I don’t like using the locker room at the gym cuz the guys always stare when they notice my gym bag is filled with lasagna
I think my abs look pretty good for a mother of 2 kids.
I don’t have kids.
The key to a clean house is dim lighting.
Me: I want to take you home and drink you up baby
Case of beer: I have a boyfriend
Taco guy: guac costs extra
Obi Wan: [wafts hand] guac is free
Taco Guy: guac is free…
Anakin: why’d u even pay for the taco?
Obi Wan: dammit
Now that HBO has a partnership with Sesame Street we’ll finally learn how to spell the names of all the Game of Thrones characters.
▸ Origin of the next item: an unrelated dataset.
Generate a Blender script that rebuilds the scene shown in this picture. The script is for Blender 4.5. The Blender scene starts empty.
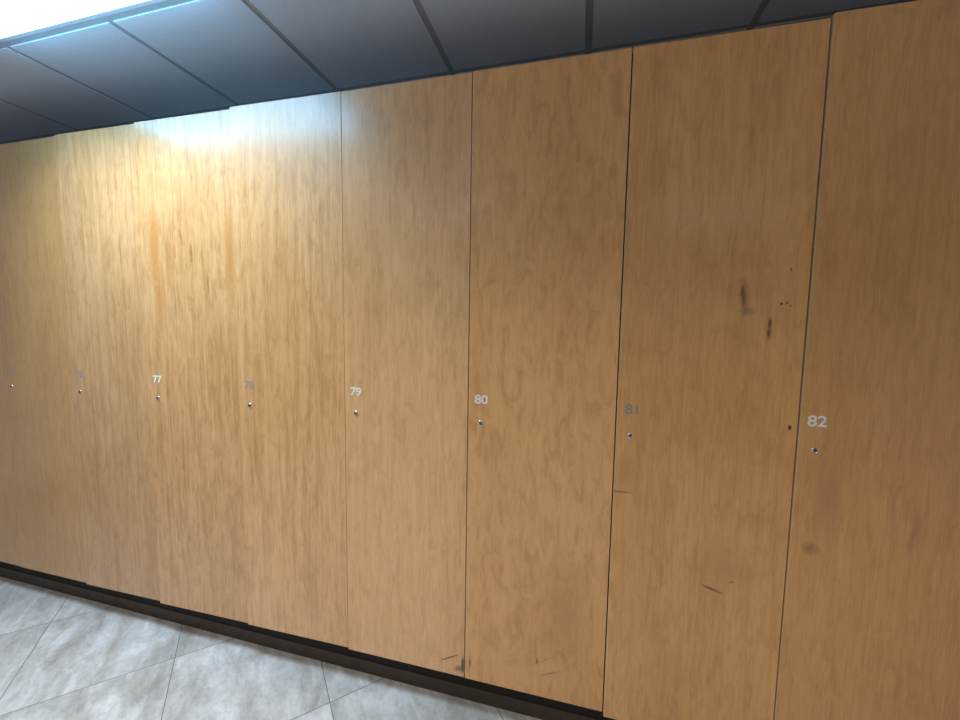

I’m offended that horses don’t put their hooves over their hearts during the National Anthem when they win a gold in equestrian events.
11’s thoughts on tonight’s dinner: “Well, it didn’t make me gag, so I ate it.”
The rewards of motherhood are truly breathtaking.
Never forget when I saw CHILD’S PLAY (2019) at a drive in theater on a screen directly next to the one playing TOY STORY 4 and the pure horror on the kids faces when they would look over and see the toys absolute BUTCHERING people
Accidentally just told a girl that “she has a nice head” because I appearently have the flirting skills of a serial killer
911: What is your emergency.
M: I need to report a home invasion. This woman looks like my mother in law but she’s smiling. Please hurry.